Your objective: Below are some records: retype them all exactly, but not the pictures.

Material to process:
============
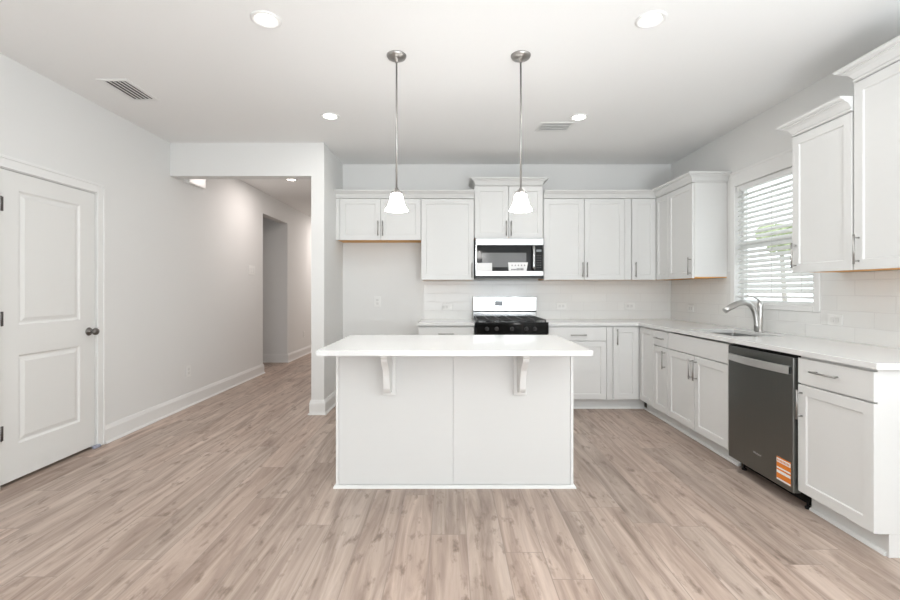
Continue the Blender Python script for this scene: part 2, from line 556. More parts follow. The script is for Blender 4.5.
def rim(x0, x1, z0, z1):
    v = [bm.verts.new(p) for p in ((x0, 0.003, z0), (x1, 0.003, z1), (x1, 0.014, z1), (x0, 0.014, z0))]
    bm.faces.new(v)
rim(us[0], us[-1], DH0, DH0); rim(us[0], us[-1], DH1, DH1)
rim(us[0], us[0], DH0, DH1); rim(us[-1], us[-1], DH0, DH1)
leaf = obj('door_leaf', bm, M_door, d1)
M_hinge = mat('dark_nickel_hinge', (0.14, 0.135, 0.13), 0.4, metal=1)
for z in (0.341, 1.054, 1.77):
    bm = bmesh.new()
    tube(bm, [(0.0, -0.006, z - 0.045), (0.0, -0.006, z + 0.045)], 0.0065, 10)
    box(bm, 0.0, 0.022, -0.001, 0.003, z - 0.045, z + 0.045)
    obj('hinge', bm, M_hinge, d1)
bm = bmesh.new()
R_ = Matrix.Translation((0.693, 0.003, 0.915)) @ Matrix.Rotation(PI / 2, 4, 'X')
lathe(bm, [(0, 0), (0.032, 0), (0.032, 0.004), (0.026, 0.010), (0.012, 0.012), (0.011, 0.030), (0.018, 0.036), (0.027, 0.046), (0.028, 0.056), (0.022, 0.066), (0, 0.070)], 28, R_)
obj('door_knob', bm, mat('satin_nickel_knob', (0.19, 0.18, 0.17), 0.3, metal=1), d1)
bm = bmesh.new()
def casing_leg(x0, x1, z0, z1):
    box(bm, x0, x1, -0.014, 0.0, z0, z1, 0.003)
casing_leg(0.762, 0.833, 0, 2.062); casing_leg(-0.079, -0.008, 0, 2.062)
box(bm, -0.0085, 0.7625, -0.014, 0.0, 1.996, 2.062, 0.003)
box(bm, 0.817, 0.835, -0.020, 0.0, 0, 2.07, 0.003); box(bm, -0.081, -0.063, -0.020, 0, 0, 2.07, 0.003)
box(bm, -0.081, 0.835, -0.020, 0.0, 2.052, 2.072, 0.003)
obj('door_casing', bm, M_trim, d1)
bm = bmesh.new()
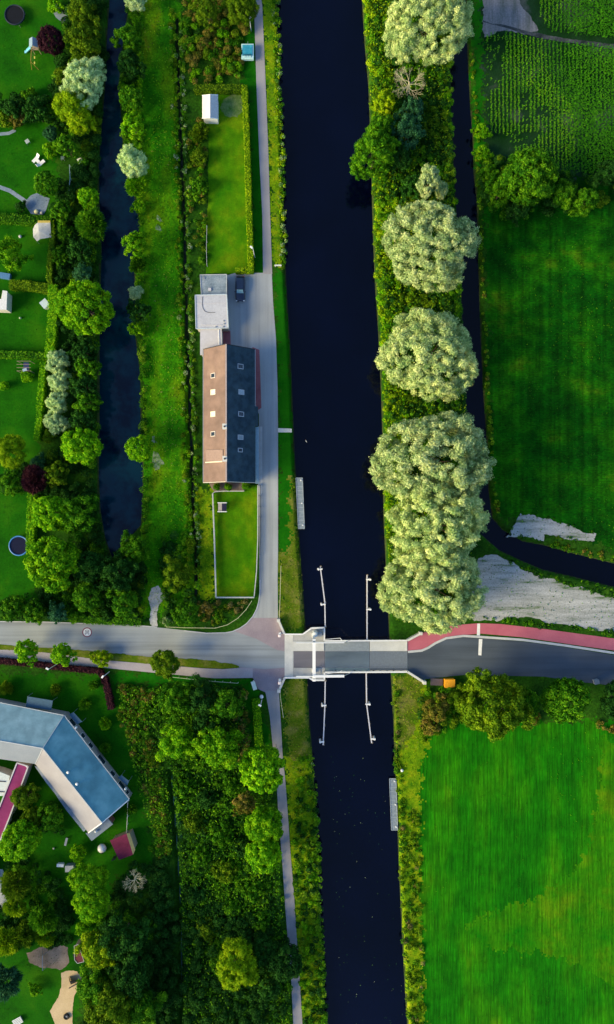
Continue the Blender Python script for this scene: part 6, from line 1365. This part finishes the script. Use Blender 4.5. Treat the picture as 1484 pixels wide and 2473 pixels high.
============
Result for this exercise:
Continue the Blender Python script for this scene: part 2, from line 556. More parts follow. The script is for Blender 4.5.
def rim(x0, x1, z0, z1):
    v = [bm.verts.new(p) for p in ((x0, 0.003, z0), (x1, 0.003, z1), (x1, 0.014, z1), (x0, 0.014, z0))]
    bm.faces.new(v)
rim(us[0], us[-1], DH0, DH0); rim(us[0], us[-1], DH1, DH1)
rim(us[0], us[0], DH0, DH1); rim(us[-1], us[-1], DH0, DH1)
leaf = obj('door_leaf', bm, M_door, d1)
M_hinge = mat('dark_nickel_hinge', (0.14, 0.135, 0.13), 0.4, metal=1)
for z in (0.341, 1.054, 1.77):
    bm = bmesh.new()
    tube(bm, [(0.0, -0.006, z - 0.045), (0.0, -0.006, z + 0.045)], 0.0065, 10)
    box(bm, 0.0, 0.022, -0.001, 0.003, z - 0.045, z + 0.045)
    obj('hinge', bm, M_hinge, d1)
bm = bmesh.new()
R_ = Matrix.Translation((0.693, 0.003, 0.915)) @ Matrix.Rotation(PI / 2, 4, 'X')
lathe(bm, [(0, 0), (0.032, 0), (0.032, 0.004), (0.026, 0.010), (0.012, 0.012), (0.011, 0.030), (0.018, 0.036), (0.027, 0.046), (0.028, 0.056), (0.022, 0.066), (0, 0.070)], 28, R_)
obj('door_knob', bm, mat('satin_nickel_knob', (0.19, 0.18, 0.17), 0.3, metal=1), d1)
bm = bmesh.new()
def casing_leg(x0, x1, z0, z1):
    box(bm, x0, x1, -0.014, 0.0, z0, z1, 0.003)
casing_leg(0.762, 0.833, 0, 2.062); casing_leg(-0.079, -0.008, 0, 2.062)
box(bm, -0.0085, 0.7625, -0.014, 0.0, 1.996, 2.062, 0.003)
box(bm, 0.817, 0.835, -0.020, 0.0, 0, 2.07, 0.003); box(bm, -0.081, -0.063, -0.020, 0, 0, 2.07, 0.003)
box(bm, -0.081, 0.835, -0.020, 0.0, 2.052, 2.072, 0.003)
obj('door_casing', bm, M_trim, d1)
bm = bmesh.new()
Continue the Blender Python script for this scene: part 6, from line 1365. This part finishes the script. Use Blender 4.5. Treat the picture as 1484 pixels wide and 2473 pixels high.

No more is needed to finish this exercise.